Turner was featured in a fundraising email pitch sent to supporters Friday by the National Republican Congressional Committee, in which the GOP campaign arm quoted the lawmaker calling the impeachment process "ridiculous."

Rep. Francis Rooney (R-FL), another retiring Republican who last month would not rule out impeachment, appeared to remain undecided on the matter, and the hyper-partisan nature of the impeachment hearings did not seem to nudge him in Democrats' direction.

"That's the saddest part of the whole deal, it's like Mars and Venus," he told the Associated Press Thursday. A spokesperson did not respond to Newsweek's request for comment.

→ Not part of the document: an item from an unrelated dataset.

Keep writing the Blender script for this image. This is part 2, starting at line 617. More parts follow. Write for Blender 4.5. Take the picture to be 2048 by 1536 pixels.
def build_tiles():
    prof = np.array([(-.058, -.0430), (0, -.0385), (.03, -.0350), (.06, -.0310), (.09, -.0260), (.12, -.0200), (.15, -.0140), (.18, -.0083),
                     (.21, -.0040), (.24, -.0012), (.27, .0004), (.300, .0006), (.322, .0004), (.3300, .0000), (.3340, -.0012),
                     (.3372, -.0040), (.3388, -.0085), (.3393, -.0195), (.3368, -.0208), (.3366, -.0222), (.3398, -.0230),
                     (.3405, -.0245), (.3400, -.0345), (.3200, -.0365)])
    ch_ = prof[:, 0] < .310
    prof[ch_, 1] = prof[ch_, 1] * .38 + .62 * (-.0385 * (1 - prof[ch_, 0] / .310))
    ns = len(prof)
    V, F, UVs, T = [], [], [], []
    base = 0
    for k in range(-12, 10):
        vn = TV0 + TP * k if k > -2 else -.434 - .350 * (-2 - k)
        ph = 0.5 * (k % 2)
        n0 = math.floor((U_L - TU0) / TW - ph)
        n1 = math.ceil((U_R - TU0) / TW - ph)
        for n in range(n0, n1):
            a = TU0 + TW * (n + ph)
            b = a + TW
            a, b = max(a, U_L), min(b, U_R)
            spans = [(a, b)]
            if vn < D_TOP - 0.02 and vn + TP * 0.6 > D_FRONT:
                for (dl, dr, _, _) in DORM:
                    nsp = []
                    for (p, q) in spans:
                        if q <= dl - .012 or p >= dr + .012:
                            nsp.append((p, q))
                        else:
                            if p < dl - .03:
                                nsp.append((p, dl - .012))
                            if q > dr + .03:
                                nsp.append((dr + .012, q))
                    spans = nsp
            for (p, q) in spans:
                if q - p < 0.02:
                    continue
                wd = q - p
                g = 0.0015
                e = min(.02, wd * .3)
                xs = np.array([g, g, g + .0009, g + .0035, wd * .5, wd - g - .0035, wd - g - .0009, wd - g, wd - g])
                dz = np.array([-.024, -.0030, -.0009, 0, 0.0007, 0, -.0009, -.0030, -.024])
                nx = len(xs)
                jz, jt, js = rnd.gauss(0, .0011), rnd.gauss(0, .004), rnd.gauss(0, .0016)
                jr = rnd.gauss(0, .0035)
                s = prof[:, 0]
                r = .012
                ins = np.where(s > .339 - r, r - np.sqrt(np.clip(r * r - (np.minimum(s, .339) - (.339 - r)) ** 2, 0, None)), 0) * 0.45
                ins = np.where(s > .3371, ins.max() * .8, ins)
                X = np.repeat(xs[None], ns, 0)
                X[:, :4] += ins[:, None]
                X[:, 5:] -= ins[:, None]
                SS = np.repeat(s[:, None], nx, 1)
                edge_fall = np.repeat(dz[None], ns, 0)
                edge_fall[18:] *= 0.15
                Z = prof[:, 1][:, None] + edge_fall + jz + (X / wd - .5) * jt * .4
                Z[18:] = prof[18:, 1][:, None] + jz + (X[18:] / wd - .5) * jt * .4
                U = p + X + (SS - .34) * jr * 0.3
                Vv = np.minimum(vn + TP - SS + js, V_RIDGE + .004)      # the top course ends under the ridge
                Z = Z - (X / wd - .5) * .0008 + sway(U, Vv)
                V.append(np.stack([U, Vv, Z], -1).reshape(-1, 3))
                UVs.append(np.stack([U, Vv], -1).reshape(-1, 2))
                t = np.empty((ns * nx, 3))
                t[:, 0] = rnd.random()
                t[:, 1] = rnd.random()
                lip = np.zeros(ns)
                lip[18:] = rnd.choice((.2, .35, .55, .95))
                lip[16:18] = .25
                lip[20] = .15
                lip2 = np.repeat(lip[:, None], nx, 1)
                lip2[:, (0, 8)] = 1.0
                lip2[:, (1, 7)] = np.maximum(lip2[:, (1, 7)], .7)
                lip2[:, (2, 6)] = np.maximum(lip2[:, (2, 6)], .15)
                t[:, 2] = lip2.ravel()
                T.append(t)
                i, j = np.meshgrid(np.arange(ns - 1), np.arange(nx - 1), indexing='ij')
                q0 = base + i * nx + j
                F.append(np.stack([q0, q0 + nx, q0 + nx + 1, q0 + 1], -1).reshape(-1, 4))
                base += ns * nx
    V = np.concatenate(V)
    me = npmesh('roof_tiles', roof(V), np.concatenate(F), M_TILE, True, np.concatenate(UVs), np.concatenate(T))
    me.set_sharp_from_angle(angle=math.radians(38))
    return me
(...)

House Speaker Nancy Pelosi's original hesitance to launching an impeachment inquiry stemmed from the lack of support among voters and Republicans. But that was months ago, and the Ukraine scandal has left the California Democrat with a message for her GOP counterparts.

"We said we want to see the facts and we want the American people to see the facts. Whatever decision is made—and it has not been made yet—whatever decision is made to go forward will be based on our honoring our oath of office, not on the resistance to the truth of the Republicans on the other side," Pelosi said at her weekly press conference on Thursday. "I think the sad tragedy of all of this is the behavior of the president and the defense of that behavior by the Republicans."

In the Senate, Republicans said that, despite their majority, they lack the votes to pass a measure to dismiss an impeachment trial, an acknowledgment that some GOP members need the process to fully play out before making a final determination of the president's fate.

But that's not to say Senate GOP leadership or the White House is concerned about the upper chamber acquitting Trump.

"Frankly, I want a trial," Trump said in a ranting, nearly hourlong phone interview on Fox & Friends Friday morning. "They should never, ever impeach...The hatred is incredible."